Friday 28 July 2017

After five years, Professor Gillian Triggs is this week stepping down as President of the Australian Human Rights Commission.

The Commission warmly thanks Professor Triggs for her service. She recently reflected on the highlights of her Presidency:

I have seen the best that Australia can be at an aged care home for Aboriginal  stockmen, a three hour drive out of Katherine on a long dusty red road.

I have also seen the dark side of our nation visiting Christmas Island three times and Immigration detention centres in Villawood, Melbourne, Hobart, Adelaide, Darwin, and Brisbane and most recently in Yongah Hill in WA -  places of despair tempered by a hope for a better life.

I have worked on human rights issues in China, Mongolia, Vietnam, Sri Lanka, and Laos and with Indonesia on the death penalty and had the privilege of working with the United Nations human rights bodies.

I joined the Mardi Gras covered in sparkly blue paint to support marriage equality and visited women’s refuges.

On one memorable day I went on a ‘walk about’ in Batemans Bay to visit small business where I terrified local shop keepers who wanted to know why I was there and what they had done wrong!  I assured them I was there to help.

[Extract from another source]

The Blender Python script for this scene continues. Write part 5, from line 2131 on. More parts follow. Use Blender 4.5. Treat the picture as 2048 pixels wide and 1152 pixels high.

It is vital that each of us should stand up and speak out for our fundamental rights in our successful multicultural community. We should resist laws that give Ministers non-reviewable discretion to overturn decisions of our tribunals or to cancel visas; we must support the institutions of democracy, especially the courts and our judges and the Administrative Appeals Tribunal. We should reject indefinite detention without trial, and the enactment of disproportionate counter terrorism and secrecy laws that restrict freedom of movement and speech; we must stand against racism in all its forms and support freedom of religious expression.

May I conclude by saying what a special honour it has been to work with Aboriginal and Torres Strait Islanders. I have learned to understand a little of the wisdom and spirituality that our Indigenous peoples bring to Australia.  I hope that as the public debate about constitutional recognition continues over the coming months, even years, that we are open to understanding the special place Indigenous peoples have in our nation and in our hearts.

From Monday, July 31st, Professor Rosalind Croucher will be taking on the role of President. Professor Croucher will bring decades of legal experience to the role, including eight years as the President of the Australian Law Reform Commission.